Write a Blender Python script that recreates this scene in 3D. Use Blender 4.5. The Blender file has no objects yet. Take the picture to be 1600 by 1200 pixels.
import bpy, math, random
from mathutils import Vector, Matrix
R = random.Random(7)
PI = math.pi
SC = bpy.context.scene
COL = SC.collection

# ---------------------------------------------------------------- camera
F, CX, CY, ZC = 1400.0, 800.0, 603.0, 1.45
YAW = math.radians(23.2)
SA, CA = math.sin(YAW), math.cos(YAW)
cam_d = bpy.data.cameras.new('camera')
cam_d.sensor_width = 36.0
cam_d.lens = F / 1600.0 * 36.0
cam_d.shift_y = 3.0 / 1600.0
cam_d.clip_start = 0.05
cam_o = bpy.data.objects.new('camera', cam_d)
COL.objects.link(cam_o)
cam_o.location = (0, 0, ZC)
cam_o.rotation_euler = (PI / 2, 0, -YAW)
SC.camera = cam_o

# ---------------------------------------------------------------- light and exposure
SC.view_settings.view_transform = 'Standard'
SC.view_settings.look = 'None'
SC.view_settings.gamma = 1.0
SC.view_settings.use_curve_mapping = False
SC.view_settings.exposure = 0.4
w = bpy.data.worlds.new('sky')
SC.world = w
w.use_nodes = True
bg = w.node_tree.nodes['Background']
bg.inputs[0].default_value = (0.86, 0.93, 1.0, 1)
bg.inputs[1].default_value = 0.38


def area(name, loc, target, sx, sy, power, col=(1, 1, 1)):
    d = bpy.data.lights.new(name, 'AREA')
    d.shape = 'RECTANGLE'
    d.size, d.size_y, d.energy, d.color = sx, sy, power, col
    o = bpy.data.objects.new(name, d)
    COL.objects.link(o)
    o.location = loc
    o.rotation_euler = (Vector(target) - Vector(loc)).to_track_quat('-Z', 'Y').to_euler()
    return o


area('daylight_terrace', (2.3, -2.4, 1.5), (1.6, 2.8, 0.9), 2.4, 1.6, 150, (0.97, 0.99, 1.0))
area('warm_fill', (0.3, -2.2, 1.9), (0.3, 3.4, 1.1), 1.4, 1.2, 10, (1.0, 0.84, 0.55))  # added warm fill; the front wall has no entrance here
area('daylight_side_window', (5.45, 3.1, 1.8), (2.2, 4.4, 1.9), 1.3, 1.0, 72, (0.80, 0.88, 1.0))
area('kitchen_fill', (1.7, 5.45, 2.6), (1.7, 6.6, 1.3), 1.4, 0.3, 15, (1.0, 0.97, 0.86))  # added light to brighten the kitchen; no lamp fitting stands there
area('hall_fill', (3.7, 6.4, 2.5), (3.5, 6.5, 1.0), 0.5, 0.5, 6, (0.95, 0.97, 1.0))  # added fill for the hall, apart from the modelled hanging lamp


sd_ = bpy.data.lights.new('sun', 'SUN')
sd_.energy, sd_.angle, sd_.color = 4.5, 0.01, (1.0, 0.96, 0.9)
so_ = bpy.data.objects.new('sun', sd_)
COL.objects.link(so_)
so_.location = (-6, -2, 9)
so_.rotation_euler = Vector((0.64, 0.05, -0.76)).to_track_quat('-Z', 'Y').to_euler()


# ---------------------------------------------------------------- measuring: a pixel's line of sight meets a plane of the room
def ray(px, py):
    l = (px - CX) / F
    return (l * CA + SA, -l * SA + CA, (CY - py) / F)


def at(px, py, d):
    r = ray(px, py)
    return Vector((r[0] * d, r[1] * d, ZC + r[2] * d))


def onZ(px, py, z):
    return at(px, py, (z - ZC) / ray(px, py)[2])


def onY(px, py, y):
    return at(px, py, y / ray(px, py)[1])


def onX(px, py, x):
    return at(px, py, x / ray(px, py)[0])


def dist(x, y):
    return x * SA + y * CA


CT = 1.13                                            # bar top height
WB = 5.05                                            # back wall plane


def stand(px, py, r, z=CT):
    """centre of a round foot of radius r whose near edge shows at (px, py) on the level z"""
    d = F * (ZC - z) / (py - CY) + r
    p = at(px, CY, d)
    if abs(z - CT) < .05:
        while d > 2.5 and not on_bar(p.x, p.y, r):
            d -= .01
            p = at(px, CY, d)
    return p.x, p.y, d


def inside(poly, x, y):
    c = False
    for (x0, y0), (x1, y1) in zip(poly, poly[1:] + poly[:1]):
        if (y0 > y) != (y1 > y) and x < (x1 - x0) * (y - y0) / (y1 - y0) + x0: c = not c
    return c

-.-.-

WHAT YOU ARE ASKED TO DO
From the very first line of the data through the line with "SC.camera = cam_o" in it, please reproduce each line exactly and output nothing more.

ANSWER FOR THIS EXERCISE
Write a Blender Python script that recreates this scene in 3D. Use Blender 4.5. The Blender file has no objects yet. Take the picture to be 1600 by 1200 pixels.
import bpy, math, random
from mathutils import Vector, Matrix
R = random.Random(7)
PI = math.pi
SC = bpy.context.scene
COL = SC.collection

# ---------------------------------------------------------------- camera
F, CX, CY, ZC = 1400.0, 800.0, 603.0, 1.45
YAW = math.radians(23.2)
SA, CA = math.sin(YAW), math.cos(YAW)
cam_d = bpy.data.cameras.new('camera')
cam_d.sensor_width = 36.0
cam_d.lens = F / 1600.0 * 36.0
cam_d.shift_y = 3.0 / 1600.0
cam_d.clip_start = 0.05
cam_o = bpy.data.objects.new('camera', cam_d)
COL.objects.link(cam_o)
cam_o.location = (0, 0, ZC)
cam_o.rotation_euler = (PI / 2, 0, -YAW)
SC.camera = cam_o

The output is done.